Barneys New York looks set to file for Chapter 11 bankruptcy court protection this week, possible as early as Monday night or Tuesday morning, according to reports.
The hope now is that a much smaller Barneys operation will attract a buyer to keep the business as a going concern.
Barneys has been in talks with lenders for debtor-in-possession financing. DIP financing would allow the company to keep key stores in operation and get vendor support to ship goods for the next 60 days.
In the past two months, vendors pulled back on shipments because Barneys was slow to pay invoices. And in the past two weeks, some cut shipments altogether for fear they wouldn’t be paid in case of a filing, which would put them in the class of pre-petition claims and much further down the debtor totem pole if and when those claims actually get paid–and usually just at pennies on the dollar.
The fact that the luxury chain will shortly file isn’t exactly unexpected. There have been rumblings on and off for years that the chain has been in trouble. It has also undergone different owners over the years, and even though it has opened some new stores, such as its downtown Chelsea location in February 2016, there has also been criticism that the company should have invested more in refurbishing or investing in existing stores, as well as growing a more robust online channel.
Word first surfaced in mid-July that Barneys was close to filing a petition for bankruptcy court protection, even as executives began reaching out to potential buyers to save the business. According to a report from the Wall Street Journal Monday, the plan is for the company to shutter most locations and find a buyer within 60 days, or it will have to liquidate operations. Barneys is reportedly in talks with Gordon Brothers and Hilco, both liquidators, to possibly provide financing for its bankruptcy filing.
Financial executives told Sourcing Journal the retailer probably should never have opened its store in Chelsea, and that other stores likely to close include those in Boston, Philadelphia and Seattle. Many of its outlet stores, called Warehouse locations, are likely to see their doors close, too. The three key flagship stores in Manhattan, Beverly Hills and Chicago stand a better chance of staying open. While the bankruptcy filing will help Barneys shed the leases it no longer wants, the retailer will still need to see if it can find some resolution with Ashkenazy Acquisition Corp. on rent for the Manhattan location on Madison Ave. and for the store in Beverly Hills.
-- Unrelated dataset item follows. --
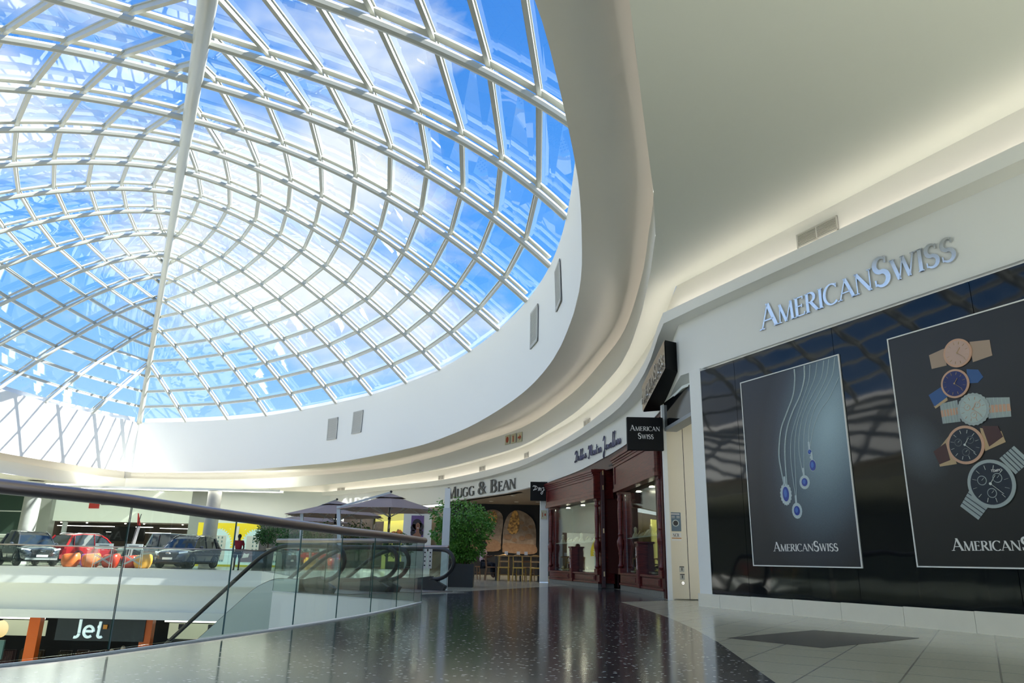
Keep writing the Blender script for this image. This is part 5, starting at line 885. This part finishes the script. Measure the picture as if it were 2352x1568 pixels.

Barneys has blamed a rent increase at the two locations, particularly the Madison Ave. store where annual rent jumped from $16 million to over $30 million, for its financial ills. Barneys and Ashkenazy fought over the terms connected to the increase and the matter was submitted to arbitration. Barneys lost the arbitration and there was talk that perhaps the retailer should have reduced the leased space to balance out the increase at its Manhattan location. According to sources, that option wasn’t feasible because most of the increase was centered on the lower floors.
Two week ago, the retailer failed to make payroll and had to manually cut paychecks for employees. While the company said there was a glitch with its outside service provider, some of its staff had started to wonder whether a bankruptcy filing was looming closer on the horizon.
A spokeswoman for Barneys did not return a request for comment on a possible bankruptcy filing this week. Executives at Gordon Brothers and Hilco could not be reached for comment.